Abstract

Recent biographies by Gary Kates and Nina Rattner Gelbart of two eighteenth-century figures, a transgendered officer and diplomat--the Chevalier d'Eon--and a state-sponsored midwife named Mme du Coudray, offer unexpected insights into the themes of gender, Enlightenment, and revolution when considered in tandem. Jeffrey S. Ravel notes that in the context of the last decade's emphasis on the role of gendered thought and behavior in the onset of revolution, it is striking that these two life stories do not necessarily conform to our historiographical expectations. Although both du Coudray and d'Eon adopted unconventional positions in relation to Old Regime standards, their life stories were thoroughly fashioned by the possibilities and limitations of existence in an absolutist polity. Lisa Forman Cody, however, argues that the lives of d'Eon and du Coudray also display characteristics that foreshadow a more modern sense of self. Du Coudray's mission, Cody suggests, hints at future republican projects that harness maternity to the cause of national regeneration, while d'Eon's legal troubles in England generate modern conceptions of bodies and selves as separate and self-possessed. Kates, in his contribution to the forum, discusses how his encounter with d'Eon across two centuries changed his own ideas about gender. His research, and meetings with contemporary transgendered individuals, led him to rethink his gender assumptions and question the feminism he had inherited from the 1970s.

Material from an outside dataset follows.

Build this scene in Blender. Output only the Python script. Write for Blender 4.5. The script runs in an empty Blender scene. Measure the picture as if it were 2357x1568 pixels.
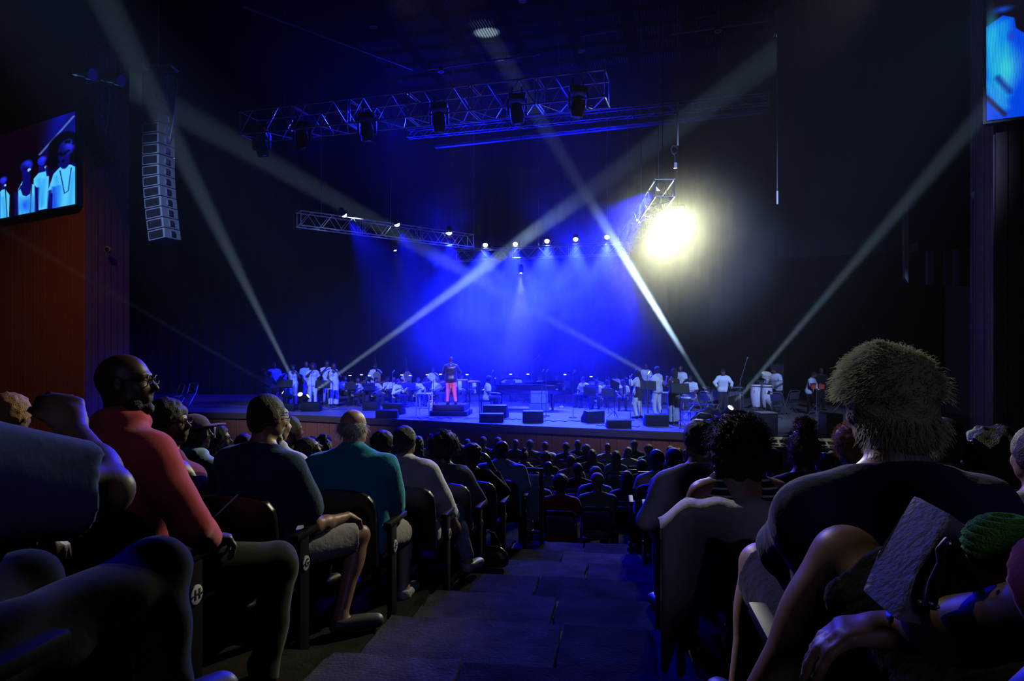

Gelbart, in turn, found herself locked in a struggle with her subject to unveil the private feelings and emotions that du Coudray had so carefully hidden in the written record. In her essay, she openly reflects on the biographical process in the tale of the king's midwife. Finally, Elizabeth Colwill takes note of the historiographical and methodological issues that the biographical genre raises for historians. Both Kates and Gelbart, she suggests, were attracted to "the hidden motivations of their 'secretive subjects,'" leaving some reviewers uneasy with the "accuracy" of their work. Colwill, however, argues that "fact vs. fiction" may be a false construction, because the art of interpretation is not at odds with careful archival reconstruction.